— YOUR GOAL —
For the copy, please give all of the data again exactly and leave the pictures out.

---------------

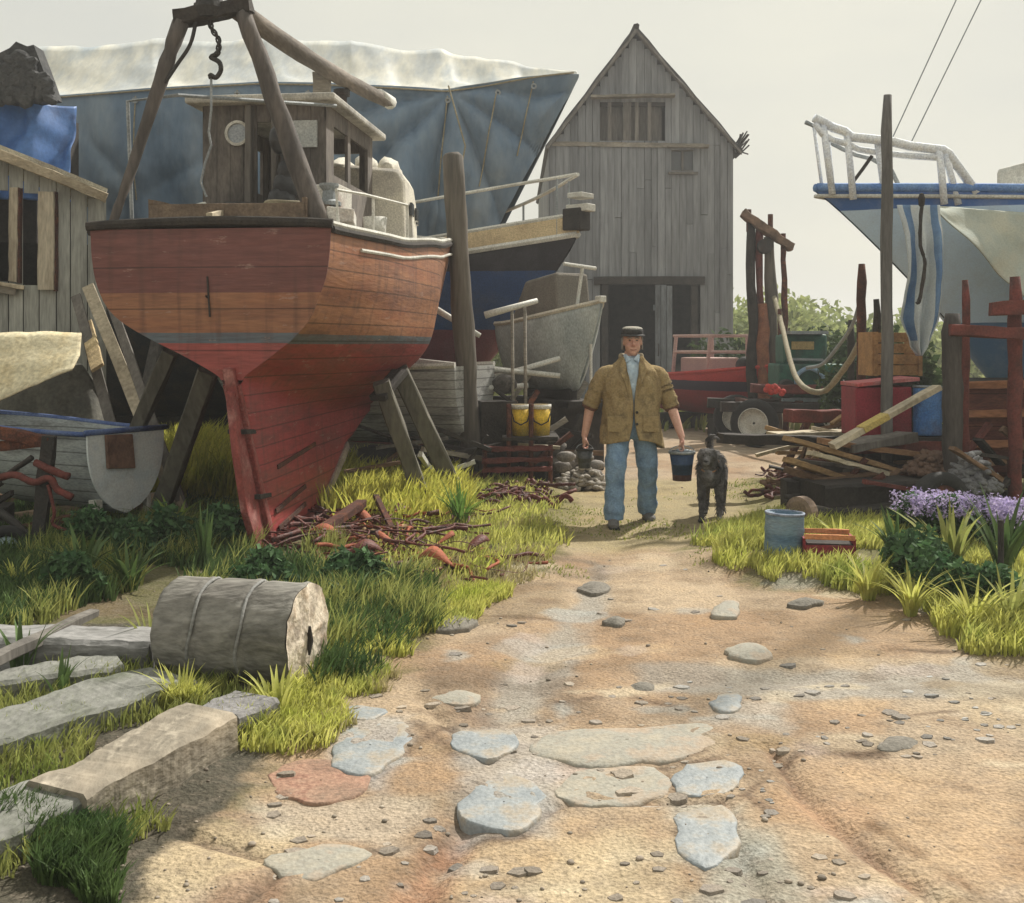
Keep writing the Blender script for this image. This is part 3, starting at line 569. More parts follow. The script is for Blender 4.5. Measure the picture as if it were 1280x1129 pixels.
# ------------------------------------------------------------------ shed at the left
def shed():
    C0 = P(131, 430, 12.3); C0.z = 0; u = Vector((-.93, -.36, 0)).normalized(); w_ = Vector((-.36, .93, 0)).normalized()
    t = thing('plank_shed', 'grey green plank shed with pale window posts and a light roof edge', 'shed', C0)
    def on(px, py, off=0.0):      # photo point on the front wall plane (offset towards the viewer)
        nrm = -w_; d = Vector(((px - 640) / F, 1, -(py - HY) / F)); s = ((C0 + nrm * off) - Vector((0, 0, EYE))).dot(nrm) / d.dot(nrm); return Vector((0, 0, EYE)) + d * s
    rl = [(-330, 285), (-120, 150), (0, 193), (64, 218), (133, 247)]
    top = [on(*p) for p in rl]
    m = MB(); n = 0; mw = wood('grey green planks', (.42, .43, .39), (.28, .285, .265), stretch=(1, 1, .12), island=.12)
    L = (top[0] - top[-1]); s = 0; total = Vector((L.x, L.y, 0)).length; xs = [(Vector((p.x, p.y, 0)) - C0).length for p in top][::-1]; zs = [p.z for p in top][::-1]
    holes = [(on(-8, 300), on(14, 300), on(0, 352).z, on(0, 238).z), (on(26, 300), on(44, 300), on(0, 356).z, on(0, 240).z)]
    while s < total:
        wd = random.uniform(.13, .18); c = C0 + u * (s + wd / 2); z = interp(xs, zs, s + wd / 2) - .04
        segs = [(0, z)]
        for a, b2, z0, z1 in holes:
            sa, sb = sorted(((a - C0).dot(u), (b2 - C0).dot(u)))
            if sa < s + wd / 2 < sb: segs = [(0, z0), (z1, z)]
        for z0, z1 in segs: m.box((c.x, c.y, (z0 + z1) / 2), (wd - .01, .03, z1 - z0), rz=math.atan2(u.y, u.x))
        s += wd
    m.build('front_wall', mw, t)
    m = MB()
    for k in range(12): c = C0 + w_ * (.08 + k * .15); m.box((c.x, c.y, zs[0] / 2), (.14, .03, zs[0]), rz=math.atan2(w_.y, w_.x))
    m.build('side_wall', mw, t)
    m = MB(); c = C0 + u * 1.6 + w_ * .9; m.box((c.x, c.y, 1.4), (3.0, .03, 2.7), rz=math.atan2(u.y, u.x)); m.build('back_wall', M_dark_wood, t)
    m = MB(); rows = []       # roof sheet
    for i, p in enumerate(top[1:]):
        rows.append([p + Vector((0, 0, .05)) - w_ * .18 + Vector((0, 0, 0))] + [p + Vector((0, 0, .05)) + w_ * k * .45 for k in range(1, 5)])
    m.grid(rows); p0, p1 = top[1], top[0]
    m.grid([[p0 + Vector((0, 0, .05)) - w_ * .18 + w_ * k * .45 for k in range(5)], [p1 + Vector((0, 0, .05)) - w_ * .18 + w_ * k * .45 for k in range(5)]])
    m.build('roof', mat('pale felt roof', [(.52, .49, .38), (.36, .34, .28)], scale=4, bump=.6, dirt=(.15, .09, .05), dirt_amt=.6), t, solid=.05)
    m = MB()
    for a, b2 in zip(top[1:], top[2:]): m.beam(a - w_ * .2 - Vector((0, 0, .03)), b2 - w_ * .2 - Vector((0, 0, .03)), .05, .1, n=5, jit=.008, up=(0, 0, 1))
    m.build('fascia', wood('fascia board', (.46, .40, .29), (.30, .24, .16), stretch=(.5, .5, 1)), t)
    for (px, w0, y0, y1) in ((17, .09, 235, 352), (58, .17, 240, 362)):
        m = MB(); m.beam(on(px, y1, .05), on(px + 1, y0, .05), w0, .06, n=7, jit=.006); m.build('window_post', wood('cream boards', (.50, .45, .35), (.32, .27, .2), stretch=(1, 1, .2)), t)
        m = MB(); m.beam(on(px + (12 if px > 30 else 8), y1 + 2, .05), on(px + (12 if px > 30 else 8), y0, .05), .025, .07, n=4, jit=.004); m.build('dark_jamb', M_rust, t)
    m = MB(); m.beam(on(-10, 353, .06), on(30, 360, .06), .12, .04); m.build('window_sill', M_pale_wood, t)
    m = MB(); m.beam(on(-60, 352, .06), on(20, 362, .06), .05, .12); m.build('ledge', M_grey_beam, t)
    # things against the shed
    Yq = 10.0
    m = MB(); rows = []
    prof = [[(-60, 420), (0, 416), (60, 414), (102, 416)], [(-60, 470), (0, 452), (55, 446), (100, 444)], [(-60, 520), (0, 500), (40, 482), (90, 462)]]
    for j in range(9):
        v = j / 8; row = []
        for i in range(25):
            uu = i / 24; a = [interp([0, .37, .74, 1], [q[0] for q in r], uu) for r in prof]; b_ = [interp([0, .37, .74, 1], [q[1] for q in r], uu) for r in prof]
            px = interp([0, .5, 1], a, v); py = interp([0, .5, 1], b_, v); q = P(px, py, 11.05 - .5 * v); q.z += .015 * fbm(q, 5); row.append(q)
        rows.append(row)
    m.grid(rows); o = m.build('canvas_sheet', mat('cream canvas', [(.60, .50, .30), (.66, .60, .42), (.45, .36, .22)], scale=3, bump=.4, bscale=25, trans=.0), smooth=True, solid=.015); tag(o, 'cream canvas sheet spread over the grey heap by the shed', 'canvas')
    m = MB(); cols = []
    for i in range(46):
        uu = i / 45; px = lerp(-90, 150, uu); top_y = interp([0, .3, .55, .8, 1], [500, 478, 455, 458, 545], uu); line = []
        for k in range(22):
            v = k / 21; q = P(px, lerp(top_y, 600, v), lerp(11.4, 11.0, v)); q.y -= .07 * sin(uu * 30 + v * 2) * v + .05 * fbm(q, 3); line.append(q)
        q0 = line[0]; line = [Vector((q0.x, 11.65, q0.z - .12)), Vector((q0.x, 11.4, q0.z + .02))] + line; line.append(Vector((line[-1].x, line[-1].y, 0))); cols.append(line)
    m.grid(cols); o = m.build('covered_heap', mat('grey groundsheet', [(.115, .115, .10), (.19, .185, .155)], scale=3, bump=.5, bscale=25, rough=.8), smooth=True, solid=.012); tag(o, 'grey groundsheet over a heap below the cream canvas', 'groundsheet')
    for i, (a, b2, w0, mt, lb) in enumerate((((110, 358), (170, 505), .12, M_pale_wood, 'longest pale plank leaning by the red hull'), ((108, 405), (122, 460), .13, wood('honey board', (.60, .47, .26), (.45, .34, .2)), 'short honey coloured board leaning against the shed'), ((95, 370), (140, 535), .1, M_grey_wood, 'thin grey plank leaning left of the pale plank'), ((128, 350), (188, 520), .09, M_grey_wood, 'dark grey plank leaning just behind the red hull'))):
        m = MB(); p, q = P(a[0], a[1], 11.75 - i * .03), P(b2[0], b2[1], 10.7 - i * .05)
        d = (q - p); q = p + d * ((p.z - .02) / (p.z - q.z)) if q.z > .02 and i != 1 else q
        m.beam(q, p, w0, .03, n=6, jit=.003, up=(0, -1, .3)); o = m.build('plank', mt); tag(o, lb, 'plank', 'planks leaning by the shed')
shed()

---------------

— TASK RESULT —
Keep writing the Blender script for this image. This is part 3, starting at line 569. More parts follow. The script is for Blender 4.5. Measure the picture as if it were 1280x1129 pixels.
# ------------------------------------------------------------------ shed at the left
def shed():
    C0 = P(131, 430, 12.3); C0.z = 0; u = Vector((-.93, -.36, 0)).normalized(); w_ = Vector((-.36, .93, 0)).normalized()
    t = thing('plank_shed', 'grey green plank shed with pale window posts and a light roof edge', 'shed', C0)
    def on(px, py, off=0.0):      # photo point on the front wall plane (offset towards the viewer)
        nrm = -w_; d = Vector(((px - 640) / F, 1, -(py - HY) / F)); s = ((C0 + nrm * off) - Vector((0, 0, EYE))).dot(nrm) / d.dot(nrm); return Vector((0, 0, EYE)) + d * s
    rl = [(-330, 285), (-120, 150), (0, 193), (64, 218), (133, 247)]
    top = [on(*p) for p in rl]
    m = MB(); n = 0; mw = wood('grey green planks', (.42, .43, .39), (.28, .285, .265), stretch=(1, 1, .12), island=.12)
    L = (top[0] - top[-1]); s = 0; total = Vector((L.x, L.y, 0)).length; xs = [(Vector((p.x, p.y, 0)) - C0).length for p in top][::-1]; zs = [p.z for p in top][::-1]
    holes = [(on(-8, 300), on(14, 300), on(0, 352).z, on(0, 238).z), (on(26, 300), on(44, 300), on(0, 356).z, on(0, 240).z)]
    while s < total:
        wd = random.uniform(.13, .18); c = C0 + u * (s + wd / 2); z = interp(xs, zs, s + wd / 2) - .04
        segs = [(0, z)]
        for a, b2, z0, z1 in holes:
            sa, sb = sorted(((a - C0).dot(u), (b2 - C0).dot(u)))
            if sa < s + wd / 2 < sb: segs = [(0, z0), (z1, z)]
        for z0, z1 in segs: m.box((c.x, c.y, (z0 + z1) / 2), (wd - .01, .03, z1 - z0), rz=math.atan2(u.y, u.x))
        s += wd
    m.build('front_wall', mw, t)
    m = MB()
    for k in range(12): c = C0 + w_ * (.08 + k * .15); m.box((c.x, c.y, zs[0] / 2), (.14, .03, zs[0]), rz=math.atan2(w_.y, w_.x))
    m.build('side_wall', mw, t)
    m = MB(); c = C0 + u * 1.6 + w_ * .9; m.box((c.x, c.y, 1.4), (3.0, .03, 2.7), rz=math.atan2(u.y, u.x)); m.build('back_wall', M_dark_wood, t)
    m = MB(); rows = []       # roof sheet
    for i, p in enumerate(top[1:]):
        rows.append([p + Vector((0, 0, .05)) - w_ * .18 + Vector((0, 0, 0))] + [p + Vector((0, 0, .05)) + w_ * k * .45 for k in range(1, 5)])
    m.grid(rows); p0, p1 = top[1], top[0]
    m.grid([[p0 + Vector((0, 0, .05)) - w_ * .18 + w_ * k * .45 for k in range(5)], [p1 + Vector((0, 0, .05)) - w_ * .18 + w_ * k * .45 for k in range(5)]])
    m.build('roof', mat('pale felt roof', [(.52, .49, .38), (.36, .34, .28)], scale=4, bump=.6, dirt=(.15, .09, .05), dirt_amt=.6), t, solid=.05)
    m = MB()
    for a, b2 in zip(top[1:], top[2:]): m.beam(a - w_ * .2 - Vector((0, 0, .03)), b2 - w_ * .2 - Vector((0, 0, .03)), .05, .1, n=5, jit=.008, up=(0, 0, 1))
    m.build('fascia', wood('fascia board', (.46, .40, .29), (.30, .24, .16), stretch=(.5, .5, 1)), t)
    for (px, w0, y0, y1) in ((17, .09, 235, 352), (58, .17, 240, 362)):
        m = MB(); m.beam(on(px, y1, .05), on(px + 1, y0, .05), w0, .06, n=7, jit=.006); m.build('window_post', wood('cream boards', (.50, .45, .35), (.32, .27, .2), stretch=(1, 1, .2)), t)
        m = MB(); m.beam(on(px + (12 if px > 30 else 8), y1 + 2, .05), on(px + (12 if px > 30 else 8), y0, .05), .025, .07, n=4, jit=.004); m.build('dark_jamb', M_rust, t)
    m = MB(); m.beam(on(-10, 353, .06), on(30, 360, .06), .12, .04); m.build('window_sill', M_pale_wood, t)
    m = MB(); m.beam(on(-60, 352, .06), on(20, 362, .06), .05, .12); m.build('ledge', M_grey_beam, t)
    # things against the shed
    Yq = 10.0
    m = MB(); rows = []
    prof = [[(-60, 420), (0, 416), (60, 414), (102, 416)], [(-60, 470), (0, 452), (55, 446), (100, 444)], [(-60, 520), (0, 500), (40, 482), (90, 462)]]
    for j in range(9):
        v = j / 8; row = []
        for i in range(25):
            uu = i / 24; a = [interp([0, .37, .74, 1], [q[0] for q in r], uu) for r in prof]; b_ = [interp([0, .37, .74, 1], [q[1] for q in r], uu) for r in prof]
            px = interp([0, .5, 1], a, v); py = interp([0, .5, 1], b_, v); q = P(px, py, 11.05 - .5 * v); q.z += .015 * fbm(q, 5); row.append(q)
        rows.append(row)
    m.grid(rows); o = m.build('canvas_sheet', mat('cream canvas', [(.60, .50, .30), (.66, .60, .42), (.45, .36, .22)], scale=3, bump=.4, bscale=25, trans=.0), smooth=True, solid=.015); tag(o, 'cream canvas sheet spread over the grey heap by the shed', 'canvas')
    m = MB(); cols = []
    for i in range(46):
        uu = i / 45; px = lerp(-90, 150, uu); top_y = interp([0, .3, .55, .8, 1], [500, 478, 455, 458, 545], uu); line = []
        for k in range(22):
            v = k / 21; q = P(px, lerp(top_y, 600, v), lerp(11.4, 11.0, v)); q.y -= .07 * sin(uu * 30 + v * 2) * v + .05 * fbm(q, 3); line.append(q)
        q0 = line[0]; line = [Vector((q0.x, 11.65, q0.z - .12)), Vector((q0.x, 11.4, q0.z + .02))] + line; line.append(Vector((line[-1].x, line[-1].y, 0))); cols.append(line)
    m.grid(cols); o = m.build('covered_heap', mat('grey groundsheet', [(.115, .115, .10), (.19, .185, .155)], scale=3, bump=.5, bscale=25, rough=.8), smooth=True, solid=.012); tag(o, 'grey groundsheet over a heap below the cream canvas', 'groundsheet')
    for i, (a, b2, w0, mt, lb) in enumerate((((110, 358), (170, 505), .12, M_pale_wood, 'longest pale plank leaning by the red hull'), ((108, 405), (122, 460), .13, wood('honey board', (.60, .47, .26), (.45, .34, .2)), 'short honey coloured board leaning against the shed'), ((95, 370), (140, 535), .1, M_grey_wood, 'thin grey plank leaning left of the pale plank'), ((128, 350), (188, 520), .09, M_grey_wood, 'dark grey plank leaning just behind the red hull'))):
        m = MB(); p, q = P(a[0], a[1], 11.75 - i * .03), P(b2[0], b2[1], 10.7 - i * .05)
        d = (q - p); q = p + d * ((p.z - .02) / (p.z - q.z)) if q.z > .02 and i != 1 else q
        m.beam(q, p, w0, .03, n=6, jit=.003, up=(0, -1, .3)); o = m.build('plank', mt); tag(o, lb, 'plank', 'planks leaning by the shed')
shed()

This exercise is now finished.